No Wind of Blame

I first read a Georgette Heyer book because Lauren Willig, one of my favorite authors mentioned her Regency Romance books at a book signing. I enjoyed the book (can’t remember which one I read though), but it didn’t wow me like her Regency Romances do to others. Later on that year I discovered her mysteries because they have the most gorgeous re-release covers.


Heyer’s mysteries take place in her present time, which is 1930s England. I have a new obsession with this time between the wars in England. It’s so glamorous, even with the depression going on. Maybe that’s because I only read about relatively well to do people in England in the 20s and 30s…

Back to the book. The Goodreads synopsis reads:Tragedy befalls the Carter family following an eventful visit from a Russian prince and a scandalous blackmail letter. The murder of Wally Carter is a bewildering mystery — how does one shoot a man crossing a narrow bridge without being near the murder weapon when it is fired? The analytical Inspector Hemingway reveals his unnerving talent for solving a fiendish problem.

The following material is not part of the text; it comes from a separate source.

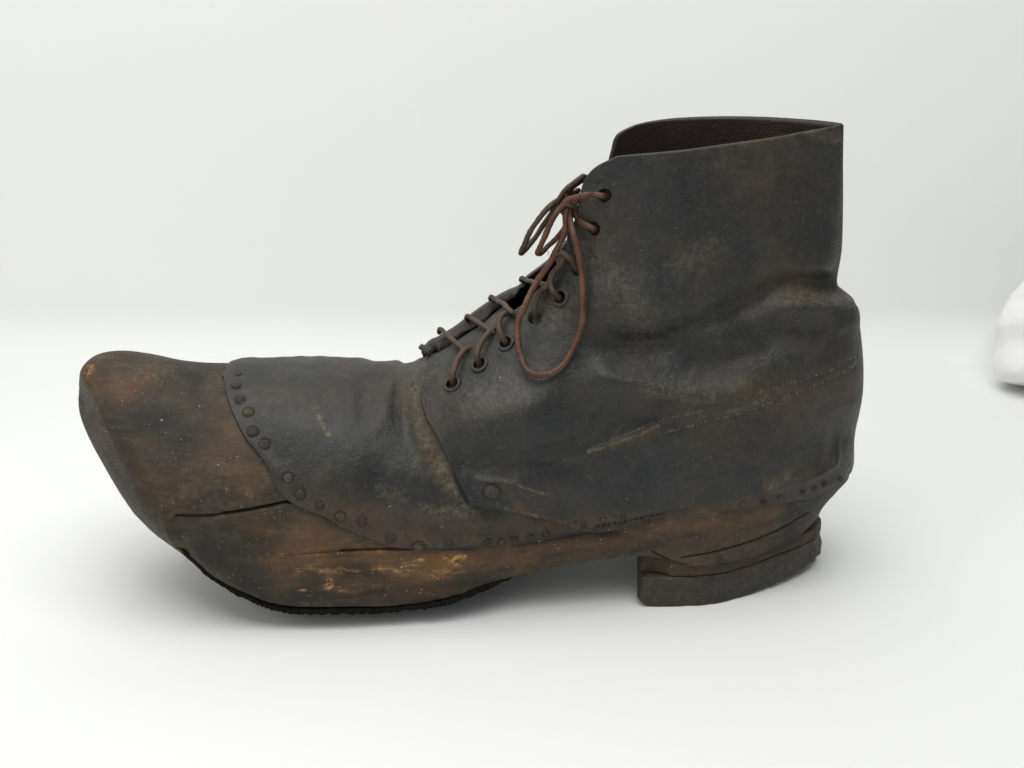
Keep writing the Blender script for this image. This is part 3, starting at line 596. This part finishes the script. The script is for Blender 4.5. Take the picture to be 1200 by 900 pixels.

The murder doesn’t happen until well into the story, which drags the plot a bit, but also lets the reader get acclimated to the interesting array of characters. There is Carter’s wife/widow Ermyntrude who used to be an actress, married into money, and has admirers all over the county. She is prone to drama and excitement and everyone assumes Carter married her for her money. Then there is Ermyntrude’s daughter from her first marriage, Vicky. Vicky is a “bright young thing” and also prone to drama and manipulation. She tries on a new personality and outfit multiple times a day, but is very protective of her mother. Also at the house is Wally’s ward, Mary, who is Vicky’s opposite in almost every way. Lastly, there is the Russian prince, who may or may not be what he claims.
There are, of course, more characters than what I mentioned, but those four are the main ones. With the exception of Wally, our murder victim. But he’s boring. At the beginning I really disliked Vicky, but by the end, she was my favorite character. Perhaps the character matured throughout the book, or maybe she just grew on me. I can’t say I recommend this book if you have not read any Georgette Heyer, but if you have and are looking for a cozy mystery, go ahead!